MHP ise oyları böldüğü için kaybedilen seçimin adeta sorumlusu ve suçlusudur. O nedenle de ideolojik olarak iktidar partisine ait olduğu varsayılan oyları geri vermesi gerekmektedir. Bir çırpıda ortadan kaldırılan, PKK’nin değişen stratejisine de pek uygun gelen çatışmasızlık hali sonrasının pazarlığında MHP’ye pay vermeme niyeti AKP’nin ve galiba artık devletin temel yaklaşımı haline gelmiştir. Beştepe ve AKP’nin temel görüşü “biz seçimi kaybetmiş olabiliriz ama devlet seçimlere girmez; dolayısıyla seçimleri kaybetmesi mümkün değildir ve kimse unutmamalı biz artık devletiz” şeklinde özetlenebilir.

***

Tehlikeli bir durum bu. Dağın silahı yerine kentin siyasetini seçen partinin sürekli olarak yasadışına itilmeye çalışılması, iktidarın temel tercihinin, kentte siyaset değil, silahı ile birlikte kentlere de inmiş olan PKK ile kapışmak, bu yolla MHP’li seçmene seslenerek seçim kazanmak olduğunu gösteriyor. Çok riskli bir strateji olduğunu sanırım bazı AKP’liler de biliyorlar.
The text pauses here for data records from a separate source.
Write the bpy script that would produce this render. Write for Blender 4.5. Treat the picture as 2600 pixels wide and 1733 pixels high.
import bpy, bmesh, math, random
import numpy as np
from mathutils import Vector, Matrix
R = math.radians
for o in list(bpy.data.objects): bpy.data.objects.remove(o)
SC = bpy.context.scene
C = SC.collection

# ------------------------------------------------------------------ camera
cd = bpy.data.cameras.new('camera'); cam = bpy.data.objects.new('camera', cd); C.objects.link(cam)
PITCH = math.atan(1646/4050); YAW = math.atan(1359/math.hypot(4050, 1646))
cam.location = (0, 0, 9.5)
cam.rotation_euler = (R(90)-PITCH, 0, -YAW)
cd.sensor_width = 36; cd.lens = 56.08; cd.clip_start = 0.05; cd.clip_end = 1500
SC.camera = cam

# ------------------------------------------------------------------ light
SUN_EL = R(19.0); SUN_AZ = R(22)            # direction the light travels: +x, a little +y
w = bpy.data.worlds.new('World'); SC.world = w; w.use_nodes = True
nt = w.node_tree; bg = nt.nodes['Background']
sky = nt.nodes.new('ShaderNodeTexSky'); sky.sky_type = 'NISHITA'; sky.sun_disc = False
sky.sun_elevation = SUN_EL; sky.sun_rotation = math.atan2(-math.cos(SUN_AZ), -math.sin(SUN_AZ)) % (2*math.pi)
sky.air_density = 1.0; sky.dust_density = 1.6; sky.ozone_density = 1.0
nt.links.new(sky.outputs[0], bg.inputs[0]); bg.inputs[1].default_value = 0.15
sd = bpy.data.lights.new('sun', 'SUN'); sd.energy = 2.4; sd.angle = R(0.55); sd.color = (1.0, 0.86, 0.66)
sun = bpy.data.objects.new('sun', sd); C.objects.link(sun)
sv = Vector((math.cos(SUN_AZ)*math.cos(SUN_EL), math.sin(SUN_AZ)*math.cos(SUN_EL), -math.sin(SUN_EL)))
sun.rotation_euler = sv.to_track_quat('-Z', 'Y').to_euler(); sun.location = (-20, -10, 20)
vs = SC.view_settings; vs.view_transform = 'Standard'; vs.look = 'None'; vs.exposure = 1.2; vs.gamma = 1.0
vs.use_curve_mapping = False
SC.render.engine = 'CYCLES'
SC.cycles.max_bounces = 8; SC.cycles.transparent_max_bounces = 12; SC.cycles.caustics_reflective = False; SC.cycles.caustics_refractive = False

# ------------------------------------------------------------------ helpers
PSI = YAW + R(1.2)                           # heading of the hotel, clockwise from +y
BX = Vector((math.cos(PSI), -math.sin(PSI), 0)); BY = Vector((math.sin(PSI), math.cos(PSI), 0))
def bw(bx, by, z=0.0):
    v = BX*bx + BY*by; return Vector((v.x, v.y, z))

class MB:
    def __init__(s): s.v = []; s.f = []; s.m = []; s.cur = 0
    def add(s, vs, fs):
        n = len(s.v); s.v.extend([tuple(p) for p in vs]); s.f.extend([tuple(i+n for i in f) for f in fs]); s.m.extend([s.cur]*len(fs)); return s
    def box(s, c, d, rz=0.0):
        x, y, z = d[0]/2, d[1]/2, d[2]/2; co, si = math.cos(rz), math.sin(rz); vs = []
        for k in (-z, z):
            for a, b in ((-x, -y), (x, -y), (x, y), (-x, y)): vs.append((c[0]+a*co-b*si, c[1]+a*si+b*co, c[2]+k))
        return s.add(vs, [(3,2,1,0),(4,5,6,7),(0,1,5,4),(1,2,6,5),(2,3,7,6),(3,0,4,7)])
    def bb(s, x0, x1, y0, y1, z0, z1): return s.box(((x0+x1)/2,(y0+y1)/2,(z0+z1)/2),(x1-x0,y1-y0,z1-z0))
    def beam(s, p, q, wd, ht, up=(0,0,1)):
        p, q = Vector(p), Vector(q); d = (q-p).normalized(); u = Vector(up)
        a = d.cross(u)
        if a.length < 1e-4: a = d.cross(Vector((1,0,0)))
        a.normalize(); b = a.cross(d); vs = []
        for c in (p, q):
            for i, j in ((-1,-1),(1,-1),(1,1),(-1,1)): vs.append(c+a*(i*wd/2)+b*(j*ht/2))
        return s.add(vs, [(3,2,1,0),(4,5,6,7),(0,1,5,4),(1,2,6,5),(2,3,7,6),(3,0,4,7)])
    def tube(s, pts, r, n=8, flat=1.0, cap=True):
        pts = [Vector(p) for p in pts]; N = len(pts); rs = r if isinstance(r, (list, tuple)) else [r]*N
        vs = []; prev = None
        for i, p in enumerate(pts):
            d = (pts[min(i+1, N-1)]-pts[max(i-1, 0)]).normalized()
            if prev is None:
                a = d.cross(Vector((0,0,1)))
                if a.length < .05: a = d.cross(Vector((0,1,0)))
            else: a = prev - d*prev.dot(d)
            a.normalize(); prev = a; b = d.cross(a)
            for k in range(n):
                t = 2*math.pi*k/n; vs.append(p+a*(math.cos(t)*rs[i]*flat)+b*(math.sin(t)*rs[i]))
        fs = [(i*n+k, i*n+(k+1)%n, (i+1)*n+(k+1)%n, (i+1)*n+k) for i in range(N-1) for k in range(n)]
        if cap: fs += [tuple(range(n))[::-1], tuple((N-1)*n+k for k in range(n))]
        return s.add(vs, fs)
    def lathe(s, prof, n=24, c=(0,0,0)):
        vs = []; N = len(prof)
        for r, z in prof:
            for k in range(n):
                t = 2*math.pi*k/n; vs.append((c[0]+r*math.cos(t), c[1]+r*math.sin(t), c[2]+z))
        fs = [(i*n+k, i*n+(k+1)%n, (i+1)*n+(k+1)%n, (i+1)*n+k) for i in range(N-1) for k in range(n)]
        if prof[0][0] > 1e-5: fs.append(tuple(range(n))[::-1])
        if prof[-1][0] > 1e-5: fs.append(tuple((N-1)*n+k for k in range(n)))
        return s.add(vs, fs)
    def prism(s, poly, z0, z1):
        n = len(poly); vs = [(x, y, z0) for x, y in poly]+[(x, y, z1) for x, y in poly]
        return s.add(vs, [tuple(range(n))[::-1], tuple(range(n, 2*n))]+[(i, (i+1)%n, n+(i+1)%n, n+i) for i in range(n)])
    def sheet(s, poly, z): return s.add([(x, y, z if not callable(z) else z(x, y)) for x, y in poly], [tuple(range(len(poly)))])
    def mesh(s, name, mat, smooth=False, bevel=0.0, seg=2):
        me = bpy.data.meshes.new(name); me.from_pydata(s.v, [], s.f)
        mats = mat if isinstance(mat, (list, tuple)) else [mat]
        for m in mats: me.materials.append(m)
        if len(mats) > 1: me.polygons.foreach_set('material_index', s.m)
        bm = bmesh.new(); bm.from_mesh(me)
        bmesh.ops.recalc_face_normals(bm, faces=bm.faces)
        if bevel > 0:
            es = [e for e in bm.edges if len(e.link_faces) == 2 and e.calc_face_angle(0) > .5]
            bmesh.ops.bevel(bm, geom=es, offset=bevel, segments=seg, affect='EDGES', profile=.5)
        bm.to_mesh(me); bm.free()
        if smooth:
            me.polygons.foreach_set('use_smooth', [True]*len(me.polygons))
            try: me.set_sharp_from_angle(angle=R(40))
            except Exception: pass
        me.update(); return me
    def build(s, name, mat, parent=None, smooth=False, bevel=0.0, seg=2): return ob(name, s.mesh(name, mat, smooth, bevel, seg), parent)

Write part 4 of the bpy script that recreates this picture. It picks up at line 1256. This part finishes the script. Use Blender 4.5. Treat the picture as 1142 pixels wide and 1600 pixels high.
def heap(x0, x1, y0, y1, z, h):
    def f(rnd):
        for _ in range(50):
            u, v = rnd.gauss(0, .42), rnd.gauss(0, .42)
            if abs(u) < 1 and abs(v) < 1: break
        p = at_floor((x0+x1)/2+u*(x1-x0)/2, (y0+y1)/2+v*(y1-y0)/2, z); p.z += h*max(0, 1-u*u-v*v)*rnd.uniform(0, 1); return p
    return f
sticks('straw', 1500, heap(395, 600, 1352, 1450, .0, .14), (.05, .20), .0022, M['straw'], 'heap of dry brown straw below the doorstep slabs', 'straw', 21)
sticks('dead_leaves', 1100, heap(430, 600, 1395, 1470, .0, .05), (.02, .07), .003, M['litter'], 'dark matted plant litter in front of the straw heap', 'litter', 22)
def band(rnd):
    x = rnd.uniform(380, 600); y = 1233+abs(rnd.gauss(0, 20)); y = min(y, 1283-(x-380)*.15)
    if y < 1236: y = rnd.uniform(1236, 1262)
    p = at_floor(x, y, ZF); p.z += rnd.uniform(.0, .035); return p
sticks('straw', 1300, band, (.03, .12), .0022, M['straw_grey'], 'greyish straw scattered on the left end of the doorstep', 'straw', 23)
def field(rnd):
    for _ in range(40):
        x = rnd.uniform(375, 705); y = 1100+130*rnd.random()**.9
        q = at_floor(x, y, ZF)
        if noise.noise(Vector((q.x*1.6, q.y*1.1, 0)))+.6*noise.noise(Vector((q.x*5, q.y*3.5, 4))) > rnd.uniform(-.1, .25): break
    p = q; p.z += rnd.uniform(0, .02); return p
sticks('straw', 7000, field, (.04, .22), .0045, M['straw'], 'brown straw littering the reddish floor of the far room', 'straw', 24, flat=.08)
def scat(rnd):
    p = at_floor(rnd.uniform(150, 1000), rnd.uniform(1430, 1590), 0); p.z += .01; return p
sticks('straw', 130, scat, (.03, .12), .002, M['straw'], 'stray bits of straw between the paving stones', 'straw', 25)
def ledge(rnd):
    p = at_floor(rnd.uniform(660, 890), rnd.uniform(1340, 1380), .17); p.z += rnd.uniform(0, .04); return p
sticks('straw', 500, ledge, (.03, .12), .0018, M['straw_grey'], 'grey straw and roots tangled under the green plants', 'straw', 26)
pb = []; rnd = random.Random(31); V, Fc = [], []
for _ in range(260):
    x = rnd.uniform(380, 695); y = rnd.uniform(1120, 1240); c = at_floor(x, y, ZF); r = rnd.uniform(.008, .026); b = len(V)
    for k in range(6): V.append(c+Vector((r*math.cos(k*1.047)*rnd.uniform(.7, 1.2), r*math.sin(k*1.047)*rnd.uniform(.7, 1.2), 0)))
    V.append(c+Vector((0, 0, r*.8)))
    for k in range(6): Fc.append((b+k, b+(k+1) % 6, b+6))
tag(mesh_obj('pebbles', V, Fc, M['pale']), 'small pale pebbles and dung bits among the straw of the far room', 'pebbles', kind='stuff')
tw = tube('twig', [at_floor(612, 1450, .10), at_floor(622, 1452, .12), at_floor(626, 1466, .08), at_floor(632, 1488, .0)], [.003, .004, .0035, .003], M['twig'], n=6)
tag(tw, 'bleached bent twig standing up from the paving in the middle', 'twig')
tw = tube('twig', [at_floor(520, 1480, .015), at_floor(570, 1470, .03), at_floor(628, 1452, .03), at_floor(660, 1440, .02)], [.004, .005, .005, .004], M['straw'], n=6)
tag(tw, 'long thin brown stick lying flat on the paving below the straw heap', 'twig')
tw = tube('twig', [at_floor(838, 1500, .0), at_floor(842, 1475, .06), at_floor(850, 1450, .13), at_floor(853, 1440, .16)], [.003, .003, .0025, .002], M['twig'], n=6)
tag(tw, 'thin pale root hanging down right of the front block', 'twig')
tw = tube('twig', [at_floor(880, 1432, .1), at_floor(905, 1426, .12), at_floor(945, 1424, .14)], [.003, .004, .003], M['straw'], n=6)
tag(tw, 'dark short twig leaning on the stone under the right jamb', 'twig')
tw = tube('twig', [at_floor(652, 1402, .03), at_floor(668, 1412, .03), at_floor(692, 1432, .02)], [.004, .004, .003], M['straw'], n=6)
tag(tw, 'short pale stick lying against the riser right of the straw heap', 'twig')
Sonuç iktidar partisinin meşruiyet alanının daralması, tüm toplumu sarması kaçınılmaz sertleşmedir.
Daha önemli ve tehlikeli gelişme ise Meclis’te hatırı sayılır bir güce sahip muhalefetin, iktidarın daralan meşruiyet alanına uyum sağlaması, bu durumu doğal kabul etmesi olacaktır. CHP bu nedenle geri çekilmek yerine Parlamento dışındaki muhalefete kulak vermeli, İkinci Dünya Savaşı öncesi Alman tarihine şöyle bir göz atmalıdır.